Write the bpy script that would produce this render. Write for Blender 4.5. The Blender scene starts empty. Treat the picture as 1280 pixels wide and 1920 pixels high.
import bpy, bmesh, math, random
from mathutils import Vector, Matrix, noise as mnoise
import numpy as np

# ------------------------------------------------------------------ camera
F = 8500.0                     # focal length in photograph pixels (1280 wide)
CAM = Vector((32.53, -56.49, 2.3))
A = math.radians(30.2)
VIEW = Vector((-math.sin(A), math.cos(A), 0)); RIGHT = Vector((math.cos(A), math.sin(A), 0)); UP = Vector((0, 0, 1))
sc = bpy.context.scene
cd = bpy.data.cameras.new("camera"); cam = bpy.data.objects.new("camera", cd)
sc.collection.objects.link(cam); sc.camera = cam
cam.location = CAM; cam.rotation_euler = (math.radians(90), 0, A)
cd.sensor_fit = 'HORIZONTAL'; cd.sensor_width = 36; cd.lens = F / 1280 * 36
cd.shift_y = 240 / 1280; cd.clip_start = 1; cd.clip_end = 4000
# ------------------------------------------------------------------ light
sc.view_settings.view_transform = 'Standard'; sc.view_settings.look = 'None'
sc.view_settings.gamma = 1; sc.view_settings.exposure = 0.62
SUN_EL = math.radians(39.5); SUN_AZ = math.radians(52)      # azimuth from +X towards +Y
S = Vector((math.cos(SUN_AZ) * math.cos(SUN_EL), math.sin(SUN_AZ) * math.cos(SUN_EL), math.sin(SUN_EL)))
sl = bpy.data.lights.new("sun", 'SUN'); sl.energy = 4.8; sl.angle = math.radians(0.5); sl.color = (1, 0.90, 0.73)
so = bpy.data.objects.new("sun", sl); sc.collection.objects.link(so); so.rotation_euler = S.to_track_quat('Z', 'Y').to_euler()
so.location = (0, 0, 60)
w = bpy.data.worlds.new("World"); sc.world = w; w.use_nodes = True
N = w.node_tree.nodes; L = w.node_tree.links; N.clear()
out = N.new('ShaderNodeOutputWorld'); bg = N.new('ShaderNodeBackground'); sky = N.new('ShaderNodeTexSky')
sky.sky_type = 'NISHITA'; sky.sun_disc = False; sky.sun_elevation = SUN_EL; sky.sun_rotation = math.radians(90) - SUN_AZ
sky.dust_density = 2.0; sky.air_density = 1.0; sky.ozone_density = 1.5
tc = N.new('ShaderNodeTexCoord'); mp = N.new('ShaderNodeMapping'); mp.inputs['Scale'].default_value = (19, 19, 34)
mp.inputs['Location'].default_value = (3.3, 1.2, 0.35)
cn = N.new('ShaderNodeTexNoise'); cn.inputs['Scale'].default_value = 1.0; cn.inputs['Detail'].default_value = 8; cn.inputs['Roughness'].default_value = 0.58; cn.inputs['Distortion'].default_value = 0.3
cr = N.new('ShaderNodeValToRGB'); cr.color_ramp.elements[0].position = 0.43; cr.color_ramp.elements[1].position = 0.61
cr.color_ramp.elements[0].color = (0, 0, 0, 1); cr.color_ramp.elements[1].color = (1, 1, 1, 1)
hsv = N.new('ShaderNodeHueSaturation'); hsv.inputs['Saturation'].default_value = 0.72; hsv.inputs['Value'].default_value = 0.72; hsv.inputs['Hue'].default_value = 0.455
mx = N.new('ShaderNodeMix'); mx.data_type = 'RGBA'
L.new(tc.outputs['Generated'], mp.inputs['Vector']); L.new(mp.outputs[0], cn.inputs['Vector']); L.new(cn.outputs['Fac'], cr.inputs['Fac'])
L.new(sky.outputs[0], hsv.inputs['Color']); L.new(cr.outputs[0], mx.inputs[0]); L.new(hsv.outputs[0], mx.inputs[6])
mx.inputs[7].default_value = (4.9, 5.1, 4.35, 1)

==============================

YOUR TASK: All of the material above needs to be copied exactly.

THE OUTPUT:
Write the bpy script that would produce this render. Write for Blender 4.5. The Blender scene starts empty. Treat the picture as 1280 pixels wide and 1920 pixels high.
import bpy, bmesh, math, random
from mathutils import Vector, Matrix, noise as mnoise
import numpy as np

# ------------------------------------------------------------------ camera
F = 8500.0                     # focal length in photograph pixels (1280 wide)
CAM = Vector((32.53, -56.49, 2.3))
A = math.radians(30.2)
VIEW = Vector((-math.sin(A), math.cos(A), 0)); RIGHT = Vector((math.cos(A), math.sin(A), 0)); UP = Vector((0, 0, 1))
sc = bpy.context.scene
cd = bpy.data.cameras.new("camera"); cam = bpy.data.objects.new("camera", cd)
sc.collection.objects.link(cam); sc.camera = cam
cam.location = CAM; cam.rotation_euler = (math.radians(90), 0, A)
cd.sensor_fit = 'HORIZONTAL'; cd.sensor_width = 36; cd.lens = F / 1280 * 36
cd.shift_y = 240 / 1280; cd.clip_start = 1; cd.clip_end = 4000
# ------------------------------------------------------------------ light
sc.view_settings.view_transform = 'Standard'; sc.view_settings.look = 'None'
sc.view_settings.gamma = 1; sc.view_settings.exposure = 0.62
SUN_EL = math.radians(39.5); SUN_AZ = math.radians(52)      # azimuth from +X towards +Y
S = Vector((math.cos(SUN_AZ) * math.cos(SUN_EL), math.sin(SUN_AZ) * math.cos(SUN_EL), math.sin(SUN_EL)))
sl = bpy.data.lights.new("sun", 'SUN'); sl.energy = 4.8; sl.angle = math.radians(0.5); sl.color = (1, 0.90, 0.73)
so = bpy.data.objects.new("sun", sl); sc.collection.objects.link(so); so.rotation_euler = S.to_track_quat('Z', 'Y').to_euler()
so.location = (0, 0, 60)
w = bpy.data.worlds.new("World"); sc.world = w; w.use_nodes = True
N = w.node_tree.nodes; L = w.node_tree.links; N.clear()
out = N.new('ShaderNodeOutputWorld'); bg = N.new('ShaderNodeBackground'); sky = N.new('ShaderNodeTexSky')
sky.sky_type = 'NISHITA'; sky.sun_disc = False; sky.sun_elevation = SUN_EL; sky.sun_rotation = math.radians(90) - SUN_AZ
sky.dust_density = 2.0; sky.air_density = 1.0; sky.ozone_density = 1.5
tc = N.new('ShaderNodeTexCoord'); mp = N.new('ShaderNodeMapping'); mp.inputs['Scale'].default_value = (19, 19, 34)
mp.inputs['Location'].default_value = (3.3, 1.2, 0.35)
cn = N.new('ShaderNodeTexNoise'); cn.inputs['Scale'].default_value = 1.0; cn.inputs['Detail'].default_value = 8; cn.inputs['Roughness'].default_value = 0.58; cn.inputs['Distortion'].default_value = 0.3
cr = N.new('ShaderNodeValToRGB'); cr.color_ramp.elements[0].position = 0.43; cr.color_ramp.elements[1].position = 0.61
cr.color_ramp.elements[0].color = (0, 0, 0, 1); cr.color_ramp.elements[1].color = (1, 1, 1, 1)
hsv = N.new('ShaderNodeHueSaturation'); hsv.inputs['Saturation'].default_value = 0.72; hsv.inputs['Value'].default_value = 0.72; hsv.inputs['Hue'].default_value = 0.455
mx = N.new('ShaderNodeMix'); mx.data_type = 'RGBA'
L.new(tc.outputs['Generated'], mp.inputs['Vector']); L.new(mp.outputs[0], cn.inputs['Vector']); L.new(cn.outputs['Fac'], cr.inputs['Fac'])
L.new(sky.outputs[0], hsv.inputs['Color']); L.new(cr.outputs[0], mx.inputs[0]); L.new(hsv.outputs[0], mx.inputs[6])
mx.inputs[7].default_value = (4.9, 5.1, 4.35, 1)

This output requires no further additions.